PREFACE
This book was initiated by a survey that indicated the limitation of the 1990s literature with regard to published reports of applications of stochastic simulation in the mining industry. Many studies have used numerically simulated grade distributions to evaluate dilution factors, but almost none were published, because of lack of time or perhaps dedication. This statement may fire up those mining geostatisticians who
are doing innovative work but did not care about publishing. They owe it to their ingenuity, to their clients if they are consultants, and to their students if they are teachers to document their thoughts and share their experience through publications with substance. Science progresses with wide open disclosure and debate, not with confidential notes or communications to forgettable forums, and certainly not with
patented tradecrafts.
This book (re)introduces the concept of stochastic simulation as applied to evaluation of mineral reserves, more specifically evaluation of the impact of the support and information effects on mining dilution. The support effect relates to the difference in size between the volumes of the ore/waste units and the much smaller volumes of rock actually sampled that provide the sample data. The information effect relates to the difference in data quality and quantity between the time of reserves evaluation and that of grade control and actual mining. There are many other aspects of mine planning that affect the recoverable reserves, most prominently data accuracy and correct geological interpretation; these aspects are not covered in this
book. Our goal is not to attempt a definitive essay on the science and art of mineral reserves evaluation, but to (re)introduce the stochastic simulation toolkit that provides a numerical framework for estimating many of the factors affecting mining dilution and reserves recovery.
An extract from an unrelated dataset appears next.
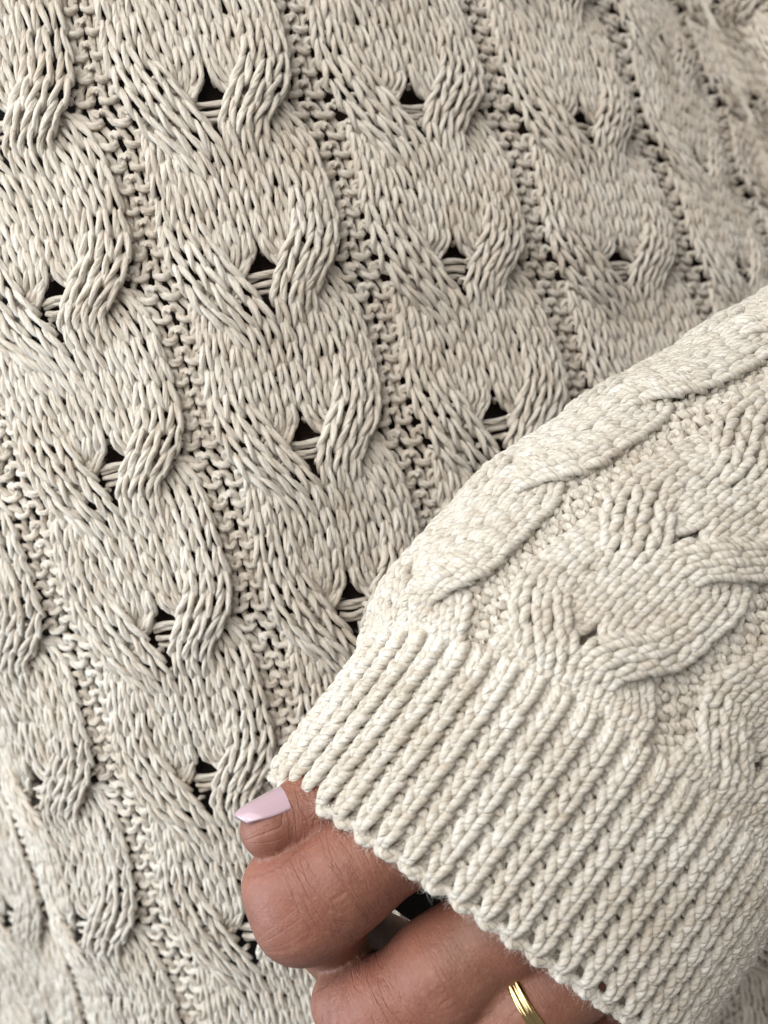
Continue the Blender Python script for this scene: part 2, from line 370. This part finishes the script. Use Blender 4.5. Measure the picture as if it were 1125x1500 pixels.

Perhaps a good analogy to convey the potential of simulation is that of a wind tunnel where various designs of an aircraft wing are tested for resistance to turbulence. Our “wind tunnel” is a computer that stores various realizations of the spatial variability of mineral grades; our “aircraft design” is the suite of data acquisition,
mine planning, and ore grade control processes that affect profitability; our “turbulence” is the set of unknowns: geological setting, grades, mining dilution, and so forth; and our “resistance” is the robustness of our planned mining operation in the face of all the above uncertainties. Stochastic simulation of mineral grades distribution followed by simulation of mining recovery processes has the potential of testing
the adequacy of a mining project and tuning some of its parameters before committing a lot of time and money. The cost of conducting such a simulation is so minute compared to that involved in developing a new mining venture. We therefore submit that banks and regulatory agencies should require such an exercise before delivering any green light.
Chapter I introduces the aspects of mining dilution that will be addressed with the simulation approach developed in Chapter II. To provide a yardstick for comparison, the traditional volume-variance correction for difference of support volumes is recalled in Chapter III. Short of an exhaustive “real” mining data set, two reference data sets have been generated from actual quasi-exhaustive topographic data in Chapter IV, and the ore selection process has been mimicked on both of them. We have tried to remain as general as possible, documenting methodology rather than presenting real case studies; this explains our decision not to introduce explicit grade units. In Chapter V, the proposed simulation approach is applied to the previous reference data sets. The availability of an exhaustive reference, which is sparsely sampled to mimic actual mining data, allows comparison of predictions with actual reference values. In Chapter VI, the volume-variance correction algorithm is applied to the same sample data used in the simulation approach. In Chapter VII, some conclusions and recommendations are suggested.
All the data (reference and sampled) used in the case studies of this book can be downloaded over the Internet from this Web site. All kriging and stochastic simulation programs used can be found in the Geostatistical Software Library.
Finally, we would like to acknowledge the many friends who reviewed the numerous preliminary drafts of this book: Clayton Deutsch, Roussos Dimitrakopoulos, Jaime Gómez-Hernández, Pierre Goovaerts, Sia Khorowshahi, Ricardo Olea, Harry Parker, and Mohan Srivastava. This book could not have been written without their help; their numerous constructive criticisms indicate that the book shortcomings are ours only.